Claire Cowie uses a variety of media to reference the natural world around her home in Seattle, as well as around the world. Cowie utilizes symbols of the natural world such as birds, insects, and a variety of plant-life, as well as heavily using the negative space in a work. By using watercolor and ink in the areas around her subject Cowie references the fragmentation between the natural world and us, as well as of memory. The colors and shapes in her work create dream-like landscapes that pull in characteristics of urban architecture.

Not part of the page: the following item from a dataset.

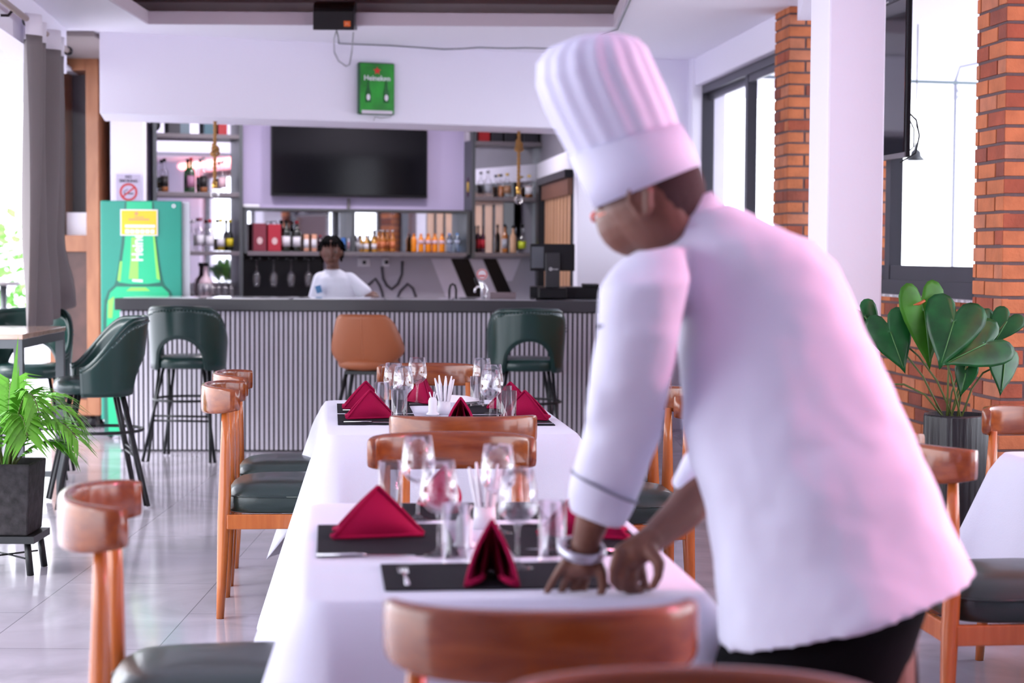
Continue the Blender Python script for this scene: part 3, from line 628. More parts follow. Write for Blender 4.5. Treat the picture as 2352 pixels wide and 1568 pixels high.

 Claire Cowie lives and works in Seattle, Washington, where she is a lecturer at the University of Washington. Cowie attended both the North Carolina School of the Arts (Winston-Salem, NC) and Washington University in St. Louis (St. Louis, MO). She received her MFA from the University of Washington (Seattle, WA). Cowie’s work has been exhibited both nationally and internationally, including shows at the Henry Art Gallery (Seattle, WA), Takeda Biennial (Oaxaca, Mexico), Tacoma Art Museum (Tacoma, WA), Frye Art Museum (Seattle, WA), Shenzhen Art Institute (Shenzhen, China) and the Art Gym at Marylhurst University (Lake Oswego, OR). Her work is included in the collections of the Henry Art Gallery (Seattle, WA), Microsoft Corporation (Redmond, WA), Safeco (Seattle, WA), and Tacoma Art Museum (Tacoma, WA), among others.

Brad Winchester

Winchester combines his training as a painter with his current interest in process, material plurality, and postconceptualization. In his recent work, Winchester began by reconsidering painter’s linen as a sculptural and structural problematic. Using methods of deconstructing, dying, and re-presenting in unexpected ways in three dimensional space, Winchester challenges our relationship to and preconception of art objects. Winchester’s effort to lay bare his process emphasizes the equal importance of conceptualization and actualization in this work.

Winchester received his BFA from the School of the Art Institute of Chicago in 2000. He currently lives and works in Seattle, WA.